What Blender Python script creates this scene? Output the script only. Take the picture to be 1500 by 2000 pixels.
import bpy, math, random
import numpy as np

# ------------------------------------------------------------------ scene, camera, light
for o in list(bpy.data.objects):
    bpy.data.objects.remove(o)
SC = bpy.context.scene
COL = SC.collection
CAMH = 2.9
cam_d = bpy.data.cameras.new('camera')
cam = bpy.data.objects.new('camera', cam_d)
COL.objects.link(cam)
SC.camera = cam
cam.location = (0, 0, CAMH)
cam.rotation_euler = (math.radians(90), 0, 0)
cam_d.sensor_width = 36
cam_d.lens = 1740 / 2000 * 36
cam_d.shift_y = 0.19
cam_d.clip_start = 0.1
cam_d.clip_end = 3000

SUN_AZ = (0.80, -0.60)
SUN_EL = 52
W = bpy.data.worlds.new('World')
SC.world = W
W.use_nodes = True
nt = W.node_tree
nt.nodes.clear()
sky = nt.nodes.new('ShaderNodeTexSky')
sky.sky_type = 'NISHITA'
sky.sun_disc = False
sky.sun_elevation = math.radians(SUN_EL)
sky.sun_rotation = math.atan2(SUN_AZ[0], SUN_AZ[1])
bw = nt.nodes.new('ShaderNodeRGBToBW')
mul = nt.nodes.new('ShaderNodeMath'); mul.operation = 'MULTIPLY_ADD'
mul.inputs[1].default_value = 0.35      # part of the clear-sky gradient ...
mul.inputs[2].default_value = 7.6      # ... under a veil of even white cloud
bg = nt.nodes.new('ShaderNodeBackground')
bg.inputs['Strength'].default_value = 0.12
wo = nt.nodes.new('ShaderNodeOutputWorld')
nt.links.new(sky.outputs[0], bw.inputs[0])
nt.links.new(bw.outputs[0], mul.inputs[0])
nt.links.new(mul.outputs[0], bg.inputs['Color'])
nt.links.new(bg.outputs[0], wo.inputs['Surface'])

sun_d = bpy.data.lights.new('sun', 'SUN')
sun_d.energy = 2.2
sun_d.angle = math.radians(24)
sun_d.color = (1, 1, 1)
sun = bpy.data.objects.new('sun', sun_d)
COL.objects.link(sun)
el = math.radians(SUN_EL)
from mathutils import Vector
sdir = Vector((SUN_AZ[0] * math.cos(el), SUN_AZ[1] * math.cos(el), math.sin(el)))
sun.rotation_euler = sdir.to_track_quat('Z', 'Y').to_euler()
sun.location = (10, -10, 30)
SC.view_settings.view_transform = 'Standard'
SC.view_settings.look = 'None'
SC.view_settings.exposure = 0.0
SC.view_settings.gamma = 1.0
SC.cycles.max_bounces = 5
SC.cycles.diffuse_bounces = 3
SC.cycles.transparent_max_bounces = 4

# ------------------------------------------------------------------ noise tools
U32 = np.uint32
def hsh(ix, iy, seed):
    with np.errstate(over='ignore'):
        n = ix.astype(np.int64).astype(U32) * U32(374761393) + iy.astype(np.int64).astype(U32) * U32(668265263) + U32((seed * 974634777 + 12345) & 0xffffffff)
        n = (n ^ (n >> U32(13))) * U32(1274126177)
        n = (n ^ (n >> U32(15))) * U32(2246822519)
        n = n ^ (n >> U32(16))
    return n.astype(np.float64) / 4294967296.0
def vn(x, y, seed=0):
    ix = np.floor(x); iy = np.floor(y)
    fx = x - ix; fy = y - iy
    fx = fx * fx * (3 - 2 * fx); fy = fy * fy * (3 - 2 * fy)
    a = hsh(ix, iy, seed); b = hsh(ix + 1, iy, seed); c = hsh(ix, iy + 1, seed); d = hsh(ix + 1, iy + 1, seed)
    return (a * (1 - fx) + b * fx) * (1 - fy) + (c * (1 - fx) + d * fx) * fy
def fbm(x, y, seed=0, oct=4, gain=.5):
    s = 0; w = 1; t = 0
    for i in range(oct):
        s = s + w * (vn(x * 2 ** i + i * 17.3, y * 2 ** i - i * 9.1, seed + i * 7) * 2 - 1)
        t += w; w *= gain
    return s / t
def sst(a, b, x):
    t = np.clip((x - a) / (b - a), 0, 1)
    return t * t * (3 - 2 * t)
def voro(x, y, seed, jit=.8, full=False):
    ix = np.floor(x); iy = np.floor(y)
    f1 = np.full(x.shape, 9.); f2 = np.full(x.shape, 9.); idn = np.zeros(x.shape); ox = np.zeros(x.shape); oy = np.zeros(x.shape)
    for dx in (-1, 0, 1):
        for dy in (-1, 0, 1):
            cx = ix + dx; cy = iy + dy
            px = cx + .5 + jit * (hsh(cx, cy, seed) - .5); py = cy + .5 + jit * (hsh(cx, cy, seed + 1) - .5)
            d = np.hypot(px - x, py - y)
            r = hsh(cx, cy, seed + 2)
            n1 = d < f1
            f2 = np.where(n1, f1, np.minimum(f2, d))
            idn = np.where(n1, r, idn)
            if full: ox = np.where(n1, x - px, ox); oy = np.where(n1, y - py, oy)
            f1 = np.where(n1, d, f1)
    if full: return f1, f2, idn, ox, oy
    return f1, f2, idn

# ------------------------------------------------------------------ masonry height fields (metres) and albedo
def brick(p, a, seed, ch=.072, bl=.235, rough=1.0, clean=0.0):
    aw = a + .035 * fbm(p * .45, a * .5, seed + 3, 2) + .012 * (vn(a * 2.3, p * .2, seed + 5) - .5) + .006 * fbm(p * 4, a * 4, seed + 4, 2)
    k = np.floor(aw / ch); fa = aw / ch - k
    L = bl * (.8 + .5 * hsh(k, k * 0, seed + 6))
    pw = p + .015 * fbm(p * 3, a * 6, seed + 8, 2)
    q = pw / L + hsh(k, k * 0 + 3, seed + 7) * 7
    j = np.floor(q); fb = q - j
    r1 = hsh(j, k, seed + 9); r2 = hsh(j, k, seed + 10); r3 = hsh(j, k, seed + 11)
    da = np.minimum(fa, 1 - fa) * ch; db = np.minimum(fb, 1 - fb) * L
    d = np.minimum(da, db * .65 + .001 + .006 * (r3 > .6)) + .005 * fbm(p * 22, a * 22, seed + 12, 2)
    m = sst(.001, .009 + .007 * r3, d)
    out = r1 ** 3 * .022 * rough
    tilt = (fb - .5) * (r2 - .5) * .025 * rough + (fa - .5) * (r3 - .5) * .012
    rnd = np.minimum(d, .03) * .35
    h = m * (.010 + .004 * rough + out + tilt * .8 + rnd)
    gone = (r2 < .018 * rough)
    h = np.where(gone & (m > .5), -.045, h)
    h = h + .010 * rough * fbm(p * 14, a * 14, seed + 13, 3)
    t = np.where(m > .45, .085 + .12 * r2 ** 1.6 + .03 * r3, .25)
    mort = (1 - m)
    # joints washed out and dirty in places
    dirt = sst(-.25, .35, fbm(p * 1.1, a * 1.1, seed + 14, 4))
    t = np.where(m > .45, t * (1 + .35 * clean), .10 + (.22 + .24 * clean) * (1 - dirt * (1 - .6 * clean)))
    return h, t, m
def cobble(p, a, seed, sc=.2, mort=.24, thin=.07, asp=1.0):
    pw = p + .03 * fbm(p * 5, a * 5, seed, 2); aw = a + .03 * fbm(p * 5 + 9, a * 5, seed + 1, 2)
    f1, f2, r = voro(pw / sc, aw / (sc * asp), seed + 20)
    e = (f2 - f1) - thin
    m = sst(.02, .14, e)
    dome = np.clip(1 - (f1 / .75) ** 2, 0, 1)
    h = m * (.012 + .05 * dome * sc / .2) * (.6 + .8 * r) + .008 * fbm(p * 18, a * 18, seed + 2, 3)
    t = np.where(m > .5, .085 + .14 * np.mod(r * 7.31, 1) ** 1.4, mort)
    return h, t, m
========
#### Task instructions
Make an exact copy of all the data.

#### Written solution
What Blender Python script creates this scene? Output the script only. Take the picture to be 1500 by 2000 pixels.
import bpy, math, random
import numpy as np

# ------------------------------------------------------------------ scene, camera, light
for o in list(bpy.data.objects):
    bpy.data.objects.remove(o)
SC = bpy.context.scene
COL = SC.collection
CAMH = 2.9
cam_d = bpy.data.cameras.new('camera')
cam = bpy.data.objects.new('camera', cam_d)
COL.objects.link(cam)
SC.camera = cam
cam.location = (0, 0, CAMH)
cam.rotation_euler = (math.radians(90), 0, 0)
cam_d.sensor_width = 36
cam_d.lens = 1740 / 2000 * 36
cam_d.shift_y = 0.19
cam_d.clip_start = 0.1
cam_d.clip_end = 3000

SUN_AZ = (0.80, -0.60)
SUN_EL = 52
W = bpy.data.worlds.new('World')
SC.world = W
W.use_nodes = True
nt = W.node_tree
nt.nodes.clear()
sky = nt.nodes.new('ShaderNodeTexSky')
sky.sky_type = 'NISHITA'
sky.sun_disc = False
sky.sun_elevation = math.radians(SUN_EL)
sky.sun_rotation = math.atan2(SUN_AZ[0], SUN_AZ[1])
bw = nt.nodes.new('ShaderNodeRGBToBW')
mul = nt.nodes.new('ShaderNodeMath'); mul.operation = 'MULTIPLY_ADD'
mul.inputs[1].default_value = 0.35      # part of the clear-sky gradient ...
mul.inputs[2].default_value = 7.6      # ... under a veil of even white cloud
bg = nt.nodes.new('ShaderNodeBackground')
bg.inputs['Strength'].default_value = 0.12
wo = nt.nodes.new('ShaderNodeOutputWorld')
nt.links.new(sky.outputs[0], bw.inputs[0])
nt.links.new(bw.outputs[0], mul.inputs[0])
nt.links.new(mul.outputs[0], bg.inputs['Color'])
nt.links.new(bg.outputs[0], wo.inputs['Surface'])

sun_d = bpy.data.lights.new('sun', 'SUN')
sun_d.energy = 2.2
sun_d.angle = math.radians(24)
sun_d.color = (1, 1, 1)
sun = bpy.data.objects.new('sun', sun_d)
COL.objects.link(sun)
el = math.radians(SUN_EL)
from mathutils import Vector
sdir = Vector((SUN_AZ[0] * math.cos(el), SUN_AZ[1] * math.cos(el), math.sin(el)))
sun.rotation_euler = sdir.to_track_quat('Z', 'Y').to_euler()
sun.location = (10, -10, 30)
SC.view_settings.view_transform = 'Standard'
SC.view_settings.look = 'None'
SC.view_settings.exposure = 0.0
SC.view_settings.gamma = 1.0
SC.cycles.max_bounces = 5
SC.cycles.diffuse_bounces = 3
SC.cycles.transparent_max_bounces = 4

# ------------------------------------------------------------------ noise tools
U32 = np.uint32
def hsh(ix, iy, seed):
    with np.errstate(over='ignore'):
        n = ix.astype(np.int64).astype(U32) * U32(374761393) + iy.astype(np.int64).astype(U32) * U32(668265263) + U32((seed * 974634777 + 12345) & 0xffffffff)
        n = (n ^ (n >> U32(13))) * U32(1274126177)
        n = (n ^ (n >> U32(15))) * U32(2246822519)
        n = n ^ (n >> U32(16))
    return n.astype(np.float64) / 4294967296.0
def vn(x, y, seed=0):
    ix = np.floor(x); iy = np.floor(y)
    fx = x - ix; fy = y - iy
    fx = fx * fx * (3 - 2 * fx); fy = fy * fy * (3 - 2 * fy)
    a = hsh(ix, iy, seed); b = hsh(ix + 1, iy, seed); c = hsh(ix, iy + 1, seed); d = hsh(ix + 1, iy + 1, seed)
    return (a * (1 - fx) + b * fx) * (1 - fy) + (c * (1 - fx) + d * fx) * fy
def fbm(x, y, seed=0, oct=4, gain=.5):
    s = 0; w = 1; t = 0
    for i in range(oct):
        s = s + w * (vn(x * 2 ** i + i * 17.3, y * 2 ** i - i * 9.1, seed + i * 7) * 2 - 1)
        t += w; w *= gain
    return s / t
def sst(a, b, x):
    t = np.clip((x - a) / (b - a), 0, 1)
    return t * t * (3 - 2 * t)
def voro(x, y, seed, jit=.8, full=False):
    ix = np.floor(x); iy = np.floor(y)
    f1 = np.full(x.shape, 9.); f2 = np.full(x.shape, 9.); idn = np.zeros(x.shape); ox = np.zeros(x.shape); oy = np.zeros(x.shape)
    for dx in (-1, 0, 1):
        for dy in (-1, 0, 1):
            cx = ix + dx; cy = iy + dy
            px = cx + .5 + jit * (hsh(cx, cy, seed) - .5); py = cy + .5 + jit * (hsh(cx, cy, seed + 1) - .5)
            d = np.hypot(px - x, py - y)
            r = hsh(cx, cy, seed + 2)
            n1 = d < f1
            f2 = np.where(n1, f1, np.minimum(f2, d))
            idn = np.where(n1, r, idn)
            if full: ox = np.where(n1, x - px, ox); oy = np.where(n1, y - py, oy)
            f1 = np.where(n1, d, f1)
    if full: return f1, f2, idn, ox, oy
    return f1, f2, idn

# ------------------------------------------------------------------ masonry height fields (metres) and albedo
def brick(p, a, seed, ch=.072, bl=.235, rough=1.0, clean=0.0):
    aw = a + .035 * fbm(p * .45, a * .5, seed + 3, 2) + .012 * (vn(a * 2.3, p * .2, seed + 5) - .5) + .006 * fbm(p * 4, a * 4, seed + 4, 2)
    k = np.floor(aw / ch); fa = aw / ch - k
    L = bl * (.8 + .5 * hsh(k, k * 0, seed + 6))
    pw = p + .015 * fbm(p * 3, a * 6, seed + 8, 2)
    q = pw / L + hsh(k, k * 0 + 3, seed + 7) * 7
    j = np.floor(q); fb = q - j
    r1 = hsh(j, k, seed + 9); r2 = hsh(j, k, seed + 10); r3 = hsh(j, k, seed + 11)
    da = np.minimum(fa, 1 - fa) * ch; db = np.minimum(fb, 1 - fb) * L
    d = np.minimum(da, db * .65 + .001 + .006 * (r3 > .6)) + .005 * fbm(p * 22, a * 22, seed + 12, 2)
    m = sst(.001, .009 + .007 * r3, d)
    out = r1 ** 3 * .022 * rough
    tilt = (fb - .5) * (r2 - .5) * .025 * rough + (fa - .5) * (r3 - .5) * .012
    rnd = np.minimum(d, .03) * .35
    h = m * (.010 + .004 * rough + out + tilt * .8 + rnd)
    gone = (r2 < .018 * rough)
    h = np.where(gone & (m > .5), -.045, h)
    h = h + .010 * rough * fbm(p * 14, a * 14, seed + 13, 3)
    t = np.where(m > .45, .085 + .12 * r2 ** 1.6 + .03 * r3, .25)
    mort = (1 - m)
    # joints washed out and dirty in places
    dirt = sst(-.25, .35, fbm(p * 1.1, a * 1.1, seed + 14, 4))
    t = np.where(m > .45, t * (1 + .35 * clean), .10 + (.22 + .24 * clean) * (1 - dirt * (1 - .6 * clean)))
    return h, t, m
def cobble(p, a, seed, sc=.2, mort=.24, thin=.07, asp=1.0):
    pw = p + .03 * fbm(p * 5, a * 5, seed, 2); aw = a + .03 * fbm(p * 5 + 9, a * 5, seed + 1, 2)
    f1, f2, r = voro(pw / sc, aw / (sc * asp), seed + 20)
    e = (f2 - f1) - thin
    m = sst(.02, .14, e)
    dome = np.clip(1 - (f1 / .75) ** 2, 0, 1)
    h = m * (.012 + .05 * dome * sc / .2) * (.6 + .8 * r) + .008 * fbm(p * 18, a * 18, seed + 2, 3)
    t = np.where(m > .5, .085 + .14 * np.mod(r * 7.31, 1) ** 1.4, mort)
    return h, t, m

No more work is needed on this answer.